Stored data:
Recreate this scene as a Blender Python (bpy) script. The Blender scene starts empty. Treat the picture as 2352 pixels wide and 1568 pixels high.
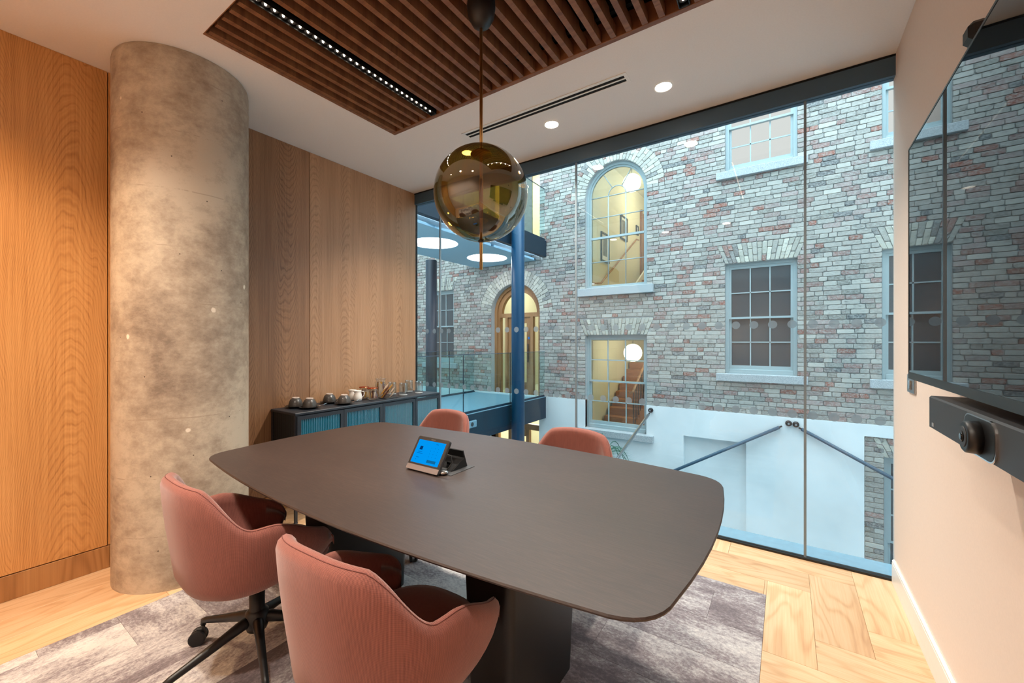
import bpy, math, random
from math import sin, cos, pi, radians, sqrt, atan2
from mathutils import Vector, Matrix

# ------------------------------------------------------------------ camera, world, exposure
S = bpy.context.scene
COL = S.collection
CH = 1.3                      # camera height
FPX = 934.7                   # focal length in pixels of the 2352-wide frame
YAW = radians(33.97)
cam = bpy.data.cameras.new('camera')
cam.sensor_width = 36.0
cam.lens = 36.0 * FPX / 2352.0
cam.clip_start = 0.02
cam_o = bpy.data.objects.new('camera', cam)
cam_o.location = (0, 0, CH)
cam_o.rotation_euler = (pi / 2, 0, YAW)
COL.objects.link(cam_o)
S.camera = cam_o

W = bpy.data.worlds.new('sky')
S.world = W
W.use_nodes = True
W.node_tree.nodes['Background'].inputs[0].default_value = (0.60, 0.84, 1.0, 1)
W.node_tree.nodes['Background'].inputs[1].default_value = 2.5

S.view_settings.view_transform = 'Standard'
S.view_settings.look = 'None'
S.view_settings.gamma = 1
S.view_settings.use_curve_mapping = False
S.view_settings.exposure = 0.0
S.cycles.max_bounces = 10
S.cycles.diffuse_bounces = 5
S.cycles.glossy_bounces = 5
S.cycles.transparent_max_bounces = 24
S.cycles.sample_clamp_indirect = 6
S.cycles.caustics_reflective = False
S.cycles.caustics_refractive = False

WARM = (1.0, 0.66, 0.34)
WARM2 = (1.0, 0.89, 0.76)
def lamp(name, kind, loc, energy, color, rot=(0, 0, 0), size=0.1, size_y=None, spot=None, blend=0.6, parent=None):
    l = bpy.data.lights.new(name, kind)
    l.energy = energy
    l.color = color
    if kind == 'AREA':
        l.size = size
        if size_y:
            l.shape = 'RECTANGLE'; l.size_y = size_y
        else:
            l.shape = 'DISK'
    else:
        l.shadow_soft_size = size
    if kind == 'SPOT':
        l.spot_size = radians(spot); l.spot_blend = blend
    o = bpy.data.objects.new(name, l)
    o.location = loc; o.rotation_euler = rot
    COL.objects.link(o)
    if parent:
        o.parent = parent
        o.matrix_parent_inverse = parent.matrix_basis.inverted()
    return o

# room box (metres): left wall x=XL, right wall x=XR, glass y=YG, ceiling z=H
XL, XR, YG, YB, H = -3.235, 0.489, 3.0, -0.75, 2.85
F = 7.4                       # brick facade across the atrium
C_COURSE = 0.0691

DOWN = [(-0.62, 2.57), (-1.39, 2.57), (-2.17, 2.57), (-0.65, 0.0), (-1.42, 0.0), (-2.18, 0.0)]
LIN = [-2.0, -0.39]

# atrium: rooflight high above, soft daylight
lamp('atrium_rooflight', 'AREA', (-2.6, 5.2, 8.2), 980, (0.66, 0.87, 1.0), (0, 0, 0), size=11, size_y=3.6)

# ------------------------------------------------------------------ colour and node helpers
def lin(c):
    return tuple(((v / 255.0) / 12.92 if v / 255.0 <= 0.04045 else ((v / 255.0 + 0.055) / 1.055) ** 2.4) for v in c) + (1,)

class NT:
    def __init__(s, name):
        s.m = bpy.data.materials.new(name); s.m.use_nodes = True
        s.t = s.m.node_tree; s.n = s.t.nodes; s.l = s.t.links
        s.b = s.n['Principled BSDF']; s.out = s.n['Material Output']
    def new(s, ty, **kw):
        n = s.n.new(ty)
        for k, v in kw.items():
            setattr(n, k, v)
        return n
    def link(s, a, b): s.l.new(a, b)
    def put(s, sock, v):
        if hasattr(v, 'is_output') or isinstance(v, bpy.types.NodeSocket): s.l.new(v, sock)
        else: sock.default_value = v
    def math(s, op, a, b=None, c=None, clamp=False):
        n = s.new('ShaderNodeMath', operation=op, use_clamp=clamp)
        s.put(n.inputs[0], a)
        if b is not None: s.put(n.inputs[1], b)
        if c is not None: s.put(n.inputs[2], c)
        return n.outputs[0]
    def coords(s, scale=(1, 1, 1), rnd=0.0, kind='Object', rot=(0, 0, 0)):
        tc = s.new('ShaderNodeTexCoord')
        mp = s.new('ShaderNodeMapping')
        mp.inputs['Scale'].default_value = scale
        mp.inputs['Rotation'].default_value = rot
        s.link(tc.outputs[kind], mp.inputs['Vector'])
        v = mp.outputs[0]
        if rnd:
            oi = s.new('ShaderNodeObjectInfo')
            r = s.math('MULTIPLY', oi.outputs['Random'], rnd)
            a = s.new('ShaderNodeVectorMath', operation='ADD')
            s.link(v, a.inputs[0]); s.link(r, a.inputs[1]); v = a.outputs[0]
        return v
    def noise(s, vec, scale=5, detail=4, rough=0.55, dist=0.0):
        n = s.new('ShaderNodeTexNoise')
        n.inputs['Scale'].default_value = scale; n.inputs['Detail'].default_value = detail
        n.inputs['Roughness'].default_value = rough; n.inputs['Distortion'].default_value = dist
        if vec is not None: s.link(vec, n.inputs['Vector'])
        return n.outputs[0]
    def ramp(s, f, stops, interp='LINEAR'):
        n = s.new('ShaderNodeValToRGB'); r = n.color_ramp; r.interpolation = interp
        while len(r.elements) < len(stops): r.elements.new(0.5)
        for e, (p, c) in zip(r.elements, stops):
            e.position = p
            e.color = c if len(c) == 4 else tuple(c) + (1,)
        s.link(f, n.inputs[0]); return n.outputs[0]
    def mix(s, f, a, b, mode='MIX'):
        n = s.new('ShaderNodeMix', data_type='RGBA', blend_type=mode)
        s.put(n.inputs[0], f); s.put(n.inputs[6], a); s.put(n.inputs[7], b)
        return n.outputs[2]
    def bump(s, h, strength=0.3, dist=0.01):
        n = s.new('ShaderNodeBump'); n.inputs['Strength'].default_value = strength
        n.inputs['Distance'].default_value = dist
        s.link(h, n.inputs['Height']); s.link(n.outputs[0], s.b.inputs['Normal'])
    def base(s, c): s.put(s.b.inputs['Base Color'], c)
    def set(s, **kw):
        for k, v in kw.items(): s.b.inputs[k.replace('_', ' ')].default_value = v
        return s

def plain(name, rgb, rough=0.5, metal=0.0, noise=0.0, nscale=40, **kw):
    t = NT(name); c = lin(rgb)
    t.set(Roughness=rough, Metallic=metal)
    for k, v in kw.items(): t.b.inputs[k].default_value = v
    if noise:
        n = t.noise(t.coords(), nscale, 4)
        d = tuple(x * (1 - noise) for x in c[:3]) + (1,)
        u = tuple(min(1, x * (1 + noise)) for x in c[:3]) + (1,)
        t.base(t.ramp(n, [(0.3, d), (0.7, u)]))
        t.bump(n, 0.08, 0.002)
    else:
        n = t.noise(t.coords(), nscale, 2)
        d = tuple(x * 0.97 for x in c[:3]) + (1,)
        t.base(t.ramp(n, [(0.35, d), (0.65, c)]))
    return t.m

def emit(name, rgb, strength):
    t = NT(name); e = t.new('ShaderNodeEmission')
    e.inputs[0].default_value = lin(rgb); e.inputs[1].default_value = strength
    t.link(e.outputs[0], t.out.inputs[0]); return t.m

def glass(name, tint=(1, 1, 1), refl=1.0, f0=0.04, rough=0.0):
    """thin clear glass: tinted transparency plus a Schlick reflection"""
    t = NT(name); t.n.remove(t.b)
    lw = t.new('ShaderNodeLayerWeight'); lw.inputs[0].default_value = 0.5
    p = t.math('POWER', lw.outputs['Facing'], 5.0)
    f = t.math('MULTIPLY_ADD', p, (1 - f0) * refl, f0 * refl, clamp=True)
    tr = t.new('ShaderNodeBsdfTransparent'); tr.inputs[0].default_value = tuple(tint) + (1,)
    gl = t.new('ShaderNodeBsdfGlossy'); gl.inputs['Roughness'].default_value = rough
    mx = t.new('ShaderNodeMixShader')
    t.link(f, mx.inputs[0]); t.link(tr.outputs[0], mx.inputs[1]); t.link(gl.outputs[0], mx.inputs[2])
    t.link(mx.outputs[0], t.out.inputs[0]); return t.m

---

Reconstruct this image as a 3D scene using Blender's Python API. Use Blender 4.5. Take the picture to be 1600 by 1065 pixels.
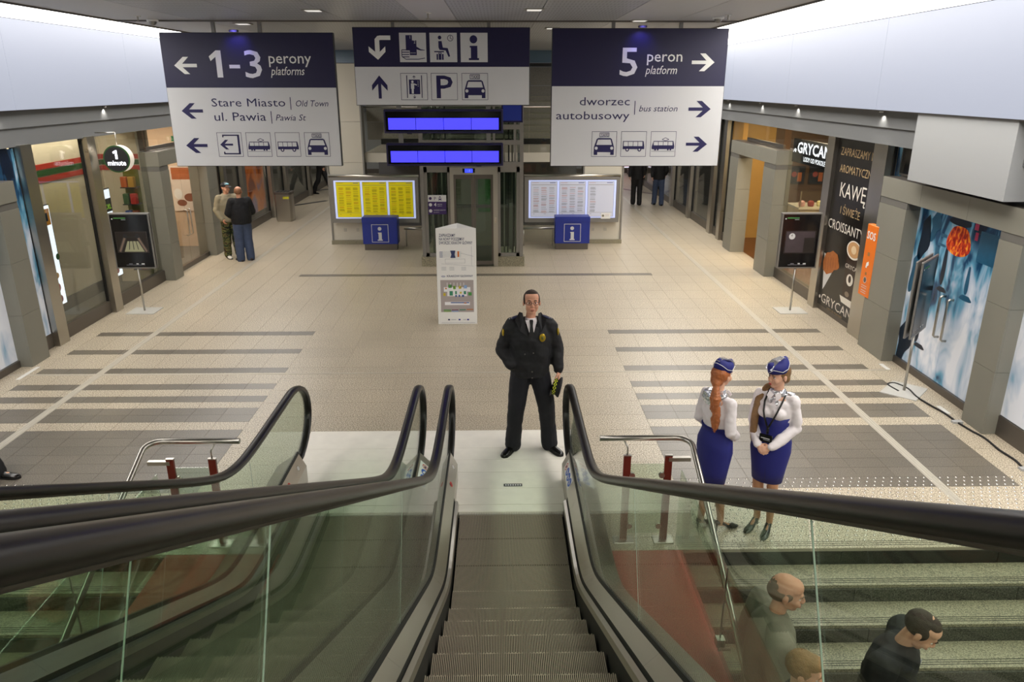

Required task:
Omit the pictures. Extract exactly the lines that begin with the one holding "Recreate this scene" and end with the one holding "S.cycles.caustics_refractive = False", inclusive.

The result:
Recreate this scene as a Blender Python (bpy) script. The Blender scene starts empty. Treat the picture as 2352 pixels wide and 1568 pixels high.
import bpy, math, random
from math import sin, cos, pi, radians, sqrt, atan2
from mathutils import Vector, Matrix

# ------------------------------------------------------------------ camera, world, exposure
S = bpy.context.scene
COL = S.collection
CH = 1.3                      # camera height
FPX = 934.7                   # focal length in pixels of the 2352-wide frame
YAW = radians(33.97)
cam = bpy.data.cameras.new('camera')
cam.sensor_width = 36.0
cam.lens = 36.0 * FPX / 2352.0
cam.clip_start = 0.02
cam_o = bpy.data.objects.new('camera', cam)
cam_o.location = (0, 0, CH)
cam_o.rotation_euler = (pi / 2, 0, YAW)
COL.objects.link(cam_o)
S.camera = cam_o

W = bpy.data.worlds.new('sky')
S.world = W
W.use_nodes = True
W.node_tree.nodes['Background'].inputs[0].default_value = (0.60, 0.84, 1.0, 1)
W.node_tree.nodes['Background'].inputs[1].default_value = 2.5

S.view_settings.view_transform = 'Standard'
S.view_settings.look = 'None'
S.view_settings.gamma = 1
S.view_settings.use_curve_mapping = False
S.view_settings.exposure = 0.0
S.cycles.max_bounces = 10
S.cycles.diffuse_bounces = 5
S.cycles.glossy_bounces = 5
S.cycles.transparent_max_bounces = 24
S.cycles.sample_clamp_indirect = 6
S.cycles.caustics_reflective = False
S.cycles.caustics_refractive = False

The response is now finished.